本編の最後は先に記した姉妹グループの楽曲から、「10年桜」、「桜、みんなで食べた」、「青春時計」、「春はどこから来るのか?」と春ソングの応酬で、スクリーンの絵には桜が咲く。加藤はこの桜について「ピンクは里英さんとNGT48を表していて。ピンクって一色じゃないじゃないですか。たまたまこうしてNGT48として出会えたことを表現したくて、色んなピンクを塗りました」と語った。いまのNGT48は、早くも3作で3人のセンターを抜擢する層の厚さ(=色の多さ)を持つタレント集団となったが、加藤の絵はまさにその様を的確に表しているようだった。

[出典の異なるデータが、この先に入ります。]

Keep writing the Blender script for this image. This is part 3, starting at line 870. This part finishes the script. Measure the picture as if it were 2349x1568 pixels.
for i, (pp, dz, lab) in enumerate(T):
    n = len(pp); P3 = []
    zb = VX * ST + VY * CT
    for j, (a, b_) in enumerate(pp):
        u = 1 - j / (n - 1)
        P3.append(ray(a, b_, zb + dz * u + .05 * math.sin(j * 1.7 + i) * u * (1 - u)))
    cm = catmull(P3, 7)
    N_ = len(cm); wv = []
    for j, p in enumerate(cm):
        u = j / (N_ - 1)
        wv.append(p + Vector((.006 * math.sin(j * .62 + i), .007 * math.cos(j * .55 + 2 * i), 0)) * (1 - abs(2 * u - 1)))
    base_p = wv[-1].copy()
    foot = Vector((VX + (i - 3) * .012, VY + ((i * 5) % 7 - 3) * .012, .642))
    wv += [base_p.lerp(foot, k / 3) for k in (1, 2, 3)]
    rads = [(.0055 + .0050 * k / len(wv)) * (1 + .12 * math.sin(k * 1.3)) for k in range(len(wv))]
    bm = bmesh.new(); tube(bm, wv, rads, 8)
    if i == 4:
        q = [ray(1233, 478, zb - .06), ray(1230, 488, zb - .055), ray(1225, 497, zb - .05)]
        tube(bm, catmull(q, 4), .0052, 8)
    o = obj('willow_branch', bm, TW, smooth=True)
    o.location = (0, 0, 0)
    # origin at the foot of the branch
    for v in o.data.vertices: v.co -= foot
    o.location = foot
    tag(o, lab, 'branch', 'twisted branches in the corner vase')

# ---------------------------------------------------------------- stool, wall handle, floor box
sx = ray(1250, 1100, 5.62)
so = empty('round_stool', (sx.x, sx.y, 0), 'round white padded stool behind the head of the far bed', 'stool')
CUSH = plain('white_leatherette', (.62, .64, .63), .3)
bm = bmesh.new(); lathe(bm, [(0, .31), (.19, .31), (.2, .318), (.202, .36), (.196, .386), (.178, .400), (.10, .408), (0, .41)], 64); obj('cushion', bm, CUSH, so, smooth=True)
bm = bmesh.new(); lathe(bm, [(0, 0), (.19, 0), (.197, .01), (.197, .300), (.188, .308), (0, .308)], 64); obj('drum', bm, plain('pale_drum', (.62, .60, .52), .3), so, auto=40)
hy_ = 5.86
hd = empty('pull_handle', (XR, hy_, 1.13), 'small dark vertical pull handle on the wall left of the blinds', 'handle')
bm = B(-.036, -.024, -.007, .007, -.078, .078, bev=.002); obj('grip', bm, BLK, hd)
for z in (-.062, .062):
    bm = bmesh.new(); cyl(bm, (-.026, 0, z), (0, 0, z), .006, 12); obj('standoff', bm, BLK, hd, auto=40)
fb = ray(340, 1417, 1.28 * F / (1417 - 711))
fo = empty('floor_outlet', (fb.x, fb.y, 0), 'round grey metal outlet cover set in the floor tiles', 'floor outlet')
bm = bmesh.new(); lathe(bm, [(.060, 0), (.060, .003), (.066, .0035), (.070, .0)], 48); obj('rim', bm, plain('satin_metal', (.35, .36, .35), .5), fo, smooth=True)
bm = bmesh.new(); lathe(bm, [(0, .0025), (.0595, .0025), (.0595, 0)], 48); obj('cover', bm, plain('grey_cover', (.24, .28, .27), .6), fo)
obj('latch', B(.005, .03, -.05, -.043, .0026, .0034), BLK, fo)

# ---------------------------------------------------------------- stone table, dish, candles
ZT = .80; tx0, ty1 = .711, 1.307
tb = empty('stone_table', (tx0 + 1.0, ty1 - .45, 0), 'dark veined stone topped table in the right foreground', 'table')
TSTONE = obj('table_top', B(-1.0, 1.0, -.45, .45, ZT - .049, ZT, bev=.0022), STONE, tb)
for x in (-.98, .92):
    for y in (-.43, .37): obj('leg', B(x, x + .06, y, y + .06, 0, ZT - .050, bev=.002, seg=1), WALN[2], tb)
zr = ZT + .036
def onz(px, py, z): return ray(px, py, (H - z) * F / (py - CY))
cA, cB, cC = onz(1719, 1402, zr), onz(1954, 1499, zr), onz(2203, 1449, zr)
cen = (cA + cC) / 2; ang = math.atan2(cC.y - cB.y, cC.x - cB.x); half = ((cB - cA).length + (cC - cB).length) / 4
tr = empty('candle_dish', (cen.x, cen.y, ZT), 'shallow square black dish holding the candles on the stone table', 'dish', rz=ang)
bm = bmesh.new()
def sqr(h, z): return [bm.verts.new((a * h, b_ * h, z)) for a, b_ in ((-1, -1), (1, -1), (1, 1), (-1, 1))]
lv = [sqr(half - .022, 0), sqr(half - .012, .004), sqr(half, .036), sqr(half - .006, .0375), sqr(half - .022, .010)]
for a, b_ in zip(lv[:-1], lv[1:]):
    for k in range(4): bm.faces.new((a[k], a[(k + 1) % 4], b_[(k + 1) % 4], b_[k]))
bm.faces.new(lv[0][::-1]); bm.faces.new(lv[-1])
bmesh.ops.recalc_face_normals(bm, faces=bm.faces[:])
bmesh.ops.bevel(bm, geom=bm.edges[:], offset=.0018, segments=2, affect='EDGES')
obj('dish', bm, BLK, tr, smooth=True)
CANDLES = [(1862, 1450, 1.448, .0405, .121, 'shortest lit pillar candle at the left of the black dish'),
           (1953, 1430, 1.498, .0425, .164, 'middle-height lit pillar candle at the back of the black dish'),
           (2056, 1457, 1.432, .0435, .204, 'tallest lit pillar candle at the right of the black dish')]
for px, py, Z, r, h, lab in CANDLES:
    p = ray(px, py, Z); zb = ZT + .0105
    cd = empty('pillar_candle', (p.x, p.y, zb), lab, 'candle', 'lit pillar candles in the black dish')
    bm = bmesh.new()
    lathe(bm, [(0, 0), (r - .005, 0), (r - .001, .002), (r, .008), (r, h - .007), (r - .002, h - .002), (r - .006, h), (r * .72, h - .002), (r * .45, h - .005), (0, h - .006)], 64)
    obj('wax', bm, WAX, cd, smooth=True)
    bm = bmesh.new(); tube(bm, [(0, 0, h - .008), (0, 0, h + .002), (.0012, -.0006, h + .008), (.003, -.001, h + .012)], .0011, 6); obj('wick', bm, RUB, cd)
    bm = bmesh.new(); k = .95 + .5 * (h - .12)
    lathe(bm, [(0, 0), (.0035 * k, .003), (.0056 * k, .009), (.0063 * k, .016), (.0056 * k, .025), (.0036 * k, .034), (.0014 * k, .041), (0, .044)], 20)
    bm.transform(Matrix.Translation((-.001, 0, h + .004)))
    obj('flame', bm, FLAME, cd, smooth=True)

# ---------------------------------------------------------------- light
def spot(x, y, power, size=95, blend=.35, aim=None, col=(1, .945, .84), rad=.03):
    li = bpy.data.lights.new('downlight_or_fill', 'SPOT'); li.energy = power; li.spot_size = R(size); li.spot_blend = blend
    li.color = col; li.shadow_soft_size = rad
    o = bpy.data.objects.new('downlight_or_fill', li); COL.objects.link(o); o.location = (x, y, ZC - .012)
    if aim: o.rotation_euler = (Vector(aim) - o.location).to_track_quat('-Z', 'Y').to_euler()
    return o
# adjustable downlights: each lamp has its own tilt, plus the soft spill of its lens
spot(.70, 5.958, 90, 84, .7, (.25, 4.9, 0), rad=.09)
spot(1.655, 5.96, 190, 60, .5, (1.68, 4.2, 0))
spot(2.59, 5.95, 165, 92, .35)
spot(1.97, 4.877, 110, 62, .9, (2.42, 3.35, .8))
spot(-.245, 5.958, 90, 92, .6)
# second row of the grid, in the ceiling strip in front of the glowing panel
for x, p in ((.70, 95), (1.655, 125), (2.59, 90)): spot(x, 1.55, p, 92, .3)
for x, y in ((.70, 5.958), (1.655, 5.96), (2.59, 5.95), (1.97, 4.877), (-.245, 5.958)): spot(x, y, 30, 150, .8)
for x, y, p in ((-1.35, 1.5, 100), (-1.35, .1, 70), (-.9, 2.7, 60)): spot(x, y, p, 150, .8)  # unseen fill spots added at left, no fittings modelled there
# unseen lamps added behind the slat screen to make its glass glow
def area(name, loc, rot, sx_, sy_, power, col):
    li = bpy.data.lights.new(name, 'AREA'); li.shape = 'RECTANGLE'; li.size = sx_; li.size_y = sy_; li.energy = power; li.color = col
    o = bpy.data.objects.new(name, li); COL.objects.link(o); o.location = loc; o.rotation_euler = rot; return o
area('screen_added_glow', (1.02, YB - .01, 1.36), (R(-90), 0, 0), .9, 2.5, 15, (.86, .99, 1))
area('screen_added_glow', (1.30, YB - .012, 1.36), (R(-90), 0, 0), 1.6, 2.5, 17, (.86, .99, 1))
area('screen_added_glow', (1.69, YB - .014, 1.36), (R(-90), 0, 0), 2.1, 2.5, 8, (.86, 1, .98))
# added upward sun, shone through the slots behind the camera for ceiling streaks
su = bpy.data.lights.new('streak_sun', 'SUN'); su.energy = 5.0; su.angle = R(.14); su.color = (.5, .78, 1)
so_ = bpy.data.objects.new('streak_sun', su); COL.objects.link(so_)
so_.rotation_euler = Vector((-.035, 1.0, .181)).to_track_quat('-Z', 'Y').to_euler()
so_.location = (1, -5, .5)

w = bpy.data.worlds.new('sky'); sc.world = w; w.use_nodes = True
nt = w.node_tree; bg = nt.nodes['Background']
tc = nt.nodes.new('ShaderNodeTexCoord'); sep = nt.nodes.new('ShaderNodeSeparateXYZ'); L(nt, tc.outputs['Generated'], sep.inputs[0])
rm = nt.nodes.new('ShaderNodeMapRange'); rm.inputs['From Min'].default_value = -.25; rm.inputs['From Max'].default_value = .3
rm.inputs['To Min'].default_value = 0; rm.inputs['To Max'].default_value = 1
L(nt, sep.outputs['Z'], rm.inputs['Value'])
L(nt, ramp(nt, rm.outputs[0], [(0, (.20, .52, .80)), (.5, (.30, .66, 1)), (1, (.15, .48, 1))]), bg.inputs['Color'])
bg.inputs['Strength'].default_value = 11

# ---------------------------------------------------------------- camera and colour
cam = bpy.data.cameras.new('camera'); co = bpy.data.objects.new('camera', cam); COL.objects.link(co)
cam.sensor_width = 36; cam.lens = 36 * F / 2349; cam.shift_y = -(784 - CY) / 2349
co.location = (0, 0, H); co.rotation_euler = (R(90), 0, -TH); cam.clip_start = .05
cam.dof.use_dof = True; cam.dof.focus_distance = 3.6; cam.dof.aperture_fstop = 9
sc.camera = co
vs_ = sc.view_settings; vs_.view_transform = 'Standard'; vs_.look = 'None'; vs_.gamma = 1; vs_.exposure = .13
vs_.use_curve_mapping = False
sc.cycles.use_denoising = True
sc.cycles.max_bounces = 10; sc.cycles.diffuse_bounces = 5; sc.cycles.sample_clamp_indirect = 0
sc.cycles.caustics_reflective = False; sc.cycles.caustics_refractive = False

その充実を裏付けるかのように、アンコールでは「研究生全員昇格」「チームG発足&組閣」とポジティブな発表が続く。北原里英の卒業後を担うチームNIIIの新キャプテンには加藤が、副キャプテンには荻野が抜擢された(チームGの人事は初日公演で発表)。意外だという声もいくつか聞いたが、筆者は決してそうは思わない。新潟出身メンバー・暫定センターとして活動初期から矢面に立ち、デビュー以降は悔しさも味わった彼女だからこそ、グループ全体を俯瞰し、この日の絵のようにグループを表現することもできる。本人は自身を「頼りない」と言うが、ワンマンで引っ張るグループよりも、周りが支えて一丸となる集団のほうが、今のNGT48が持つカラーには合っているし、終演後アナウンスの「NGT48の目標は朱鷺メッセだけじゃない、大きなドームに立ちたい、AKB48を超えて見せたいです!」と言い放つ度胸にも胸を打たれた。そうして未来への期待を膨らませながら、単独コンサートは終了した。